La gente sta perdendo non solo la libertà, ma anche la famiglia, e questo per la sola colpa di essere credenti
Bei Shuqi, una fedele della Chiesa di Dio Onnipotente (CDO), è stata arrestata nel 2017, nella città di Daqing, nella provincia cinese nordorientale dello Heilongjiang, solo perché crede in Dio.
Dopo una detenzione illegale durata più di un anno, alla fine è stata condannata a due anni e dieci mesi di prigione nello Heilongjiang. La famiglia non è stata informata né dell’arresto né del procedimento penale e neppure della sentenza definitiva. Quando ha finalmente saputo dove la donna si trovasse, sua madre ha compiuto per tre volte il viaggio da casa sua, nella provincia nordorientale del Liaoning, fino al carcere, ma non le è stato permesso di vederla.

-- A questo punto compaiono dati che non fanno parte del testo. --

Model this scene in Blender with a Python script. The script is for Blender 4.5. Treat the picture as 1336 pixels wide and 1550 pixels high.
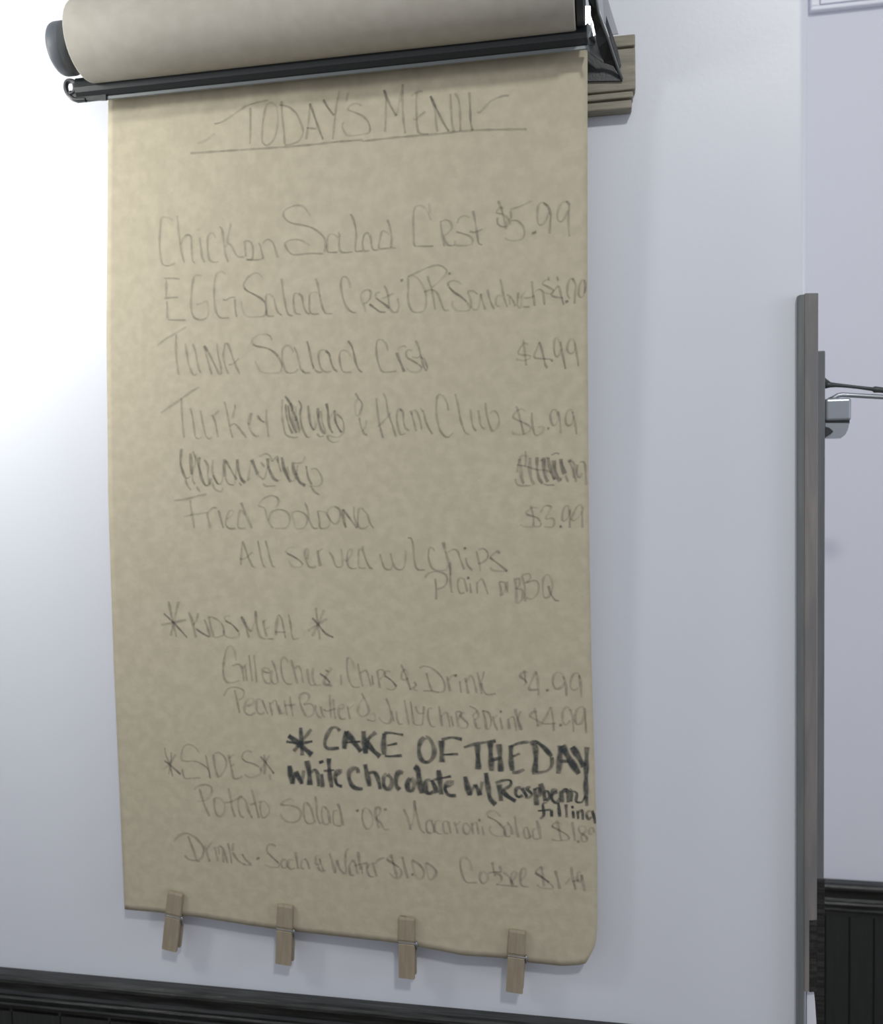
import bpy, bmesh, math, random
import numpy as np
from mathutils import Vector, Matrix
random.seed(7)
for o in list(bpy.data.objects): bpy.data.objects.remove(o)
SC = bpy.context.scene
COL = SC.collection

# ------------------------------------------------------------------ camera
W_, H_ = 1336, 1550
F_ = 1350.0
YAW, PITCH, ROLL = [math.radians(a) for a in (10.52738, -3.46981, -1.34043)]
DIST, CAMZ = 1.12, 1.647
_f = Vector((-math.sin(YAW)*math.cos(PITCH), math.cos(YAW)*math.cos(PITCH), math.sin(PITCH)))
_r0 = Vector((math.cos(YAW), math.sin(YAW), 0)); _u0 = _r0.cross(_f)
_r = _r0*math.cos(ROLL) + _u0*math.sin(ROLL); _u = -_r0*math.sin(ROLL) + _u0*math.cos(ROLL)
CAM = Vector((0, -DIST, CAMZ))
cd = bpy.data.cameras.new('camera'); cam = bpy.data.objects.new('camera', cd); COL.objects.link(cam)
m = Matrix((( _r.x, _u.x, -_f.x, CAM.x), (_r.y, _u.y, -_f.y, CAM.y), (_r.z, _u.z, -_f.z, CAM.z), (0, 0, 0, 1)))
cam.matrix_world = m
cd.sensor_fit = 'HORIZONTAL'; cd.sensor_width = 36; cd.lens = 36*F_/W_
cd.clip_start = .02
SC.camera = cam
cd.dof.use_dof = True; cd.dof.focus_distance = 1.0; cd.dof.aperture_fstop = 5.0

# ------------------------------------------------------------------ world, lights, exposure
w = bpy.data.worlds.new('world'); SC.world = w; w.use_nodes = True
bg = w.node_tree.nodes['Background']; bg.inputs[0].default_value = (.87, .905, 1.0, 1); bg.inputs[1].default_value = .44
def area(name, loc, target, size, power, color, shape='DISK', size_y=None):
    l = bpy.data.lights.new(name, 'AREA'); l.shape = shape; l.size = size
    if size_y: l.size_y = size_y
    l.energy = power; l.color = color
    o = bpy.data.objects.new(name, l); COL.objects.link(o); o.location = loc
    o.rotation_euler = (Vector(target)-Vector(loc)).to_track_quat('-Z', 'Y').to_euler()
    return o
area('ceiling_lamp_light', (.70, -2.25, 3.38), (-.2, 0, 1.5), .22, 25, (1, .98, .95))
area('side_lamp_light', (-1.36, -.84, 2.25), (-.98, 0, 2.02), .28, 3.5, (1, .985, .94)).data.spread = math.radians(100)
area('right_fill_light', (2.7, -1.0, 2.0), (0, 0, 1.5), 1.1, 13, (.90, .94, 1))  # unseen soft fill, added to brighten the corner bead and guard
area('left_fill_light', (-1.16, -.27, 2.03), (-.8, 0, 2.0), .14, 2.6, (1, .985, .94))  # unseen fill close to the wall, added to lift the left side
SC.view_settings.view_transform = 'Standard'; SC.view_settings.look = 'None'
SC.view_settings.gamma = 1; SC.view_settings.use_curve_mapping = False
SC.view_settings.exposure = 0.0
SC.cycles.transparent_max_bounces = 24

# ------------------------------------------------------------------ helpers
def ray(px, py): return _f + _r*((px-W_/2)/F_) - _u*((py-H_/2)/F_)
def P(px, py, dep=0.0):
    """point that stands dep metres in front of the main wall plane along a sight line (measuring aid)"""
    d = ray(px, py); return CAM + d*((DIST-dep)/d.y)
def link(o, parent=None):
    COL.objects.link(o)
    if parent is not None: o.parent = parent
    return o
def mesh_obj(name, verts, faces, mat, parent=None, smooth=False):
    me = bpy.data.meshes.new(name); me.from_pydata([tuple(v) for v in verts], [], faces); me.update()
    if smooth: me.polygons.foreach_set('use_smooth', [True]*len(me.polygons))
    me.materials.append(mat); return link(bpy.data.objects.new(name, me), parent)
def from_bm(name, bm, mat, parent=None, smooth=False):
    bmesh.ops.recalc_face_normals(bm, faces=bm.faces)
    me = bpy.data.meshes.new(name); bm.to_mesh(me); bm.free()
    if smooth: me.polygons.foreach_set('use_smooth', [True]*len(me.polygons))
    me.materials.append(mat); return link(bpy.data.objects.new(name, me), parent)
def box(bm, x0, x1, y0, y1, z0, z1, bevel=0, seg=2):
    r = bmesh.ops.create_cube(bm, size=1)
    vs = r['verts']
    for v in vs:
        v.co = Vector(((x0+x1)/2+v.co.x*(x1-x0), (y0+y1)/2+v.co.y*(y1-y0), (z0+z1)/2+v.co.z*(z1-z0)))
    if bevel:
        es = list({e for v in vs for e in v.link_edges})
        bmesh.ops.bevel(bm, geom=es, offset=bevel, segments=seg, affect='EDGES', profile=.5)
def extrude_x(bm, prof, x0, x1, cap=True):
    """closed profile [(y,z)] extruded along x"""
    a = [bm.verts.new((x0, y, z)) for y, z in prof]; b = [bm.verts.new((x1, y, z)) for y, z in prof]
    n = len(prof)
    for i in range(n): bm.faces.new((a[i], a[(i+1) % n], b[(i+1) % n], b[i]))
    if cap: bm.faces.new(a); bm.faces.new(b[::-1])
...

Solo all’inizio del 2019 le è stato permesso di farle visita. In carcere, dietro il vetro freddo, ha visto il viso della figlia, pallido e gonfio. «Mamma, non preoccuparti per me, potrò tornare a casa nel 2020», ha detto la donna per confortarla. La madre di Bei piangeva, non riusciva a parlare, ma una guardia ha bruscamente interrotto il loro colloquio dopo appena cinque minuti.
«Mia figlia è stata arrestata più di un anno fa. Da allora sono sempre sta in ansia per lei, ma ho potuto vederla per cinque minuti soltanto», ha detto la madre, soffocando l’emozione. «Spero che mia figlia esca di prigione al più presto. Ogni volta che chiedo di vederla, mi viene impedito. Temo che la picchino, che la pestino a morte. Altrimenti perché dovrebbero impedirmi di vederla?».
Purtroppo le paure di questa donna sono fondate.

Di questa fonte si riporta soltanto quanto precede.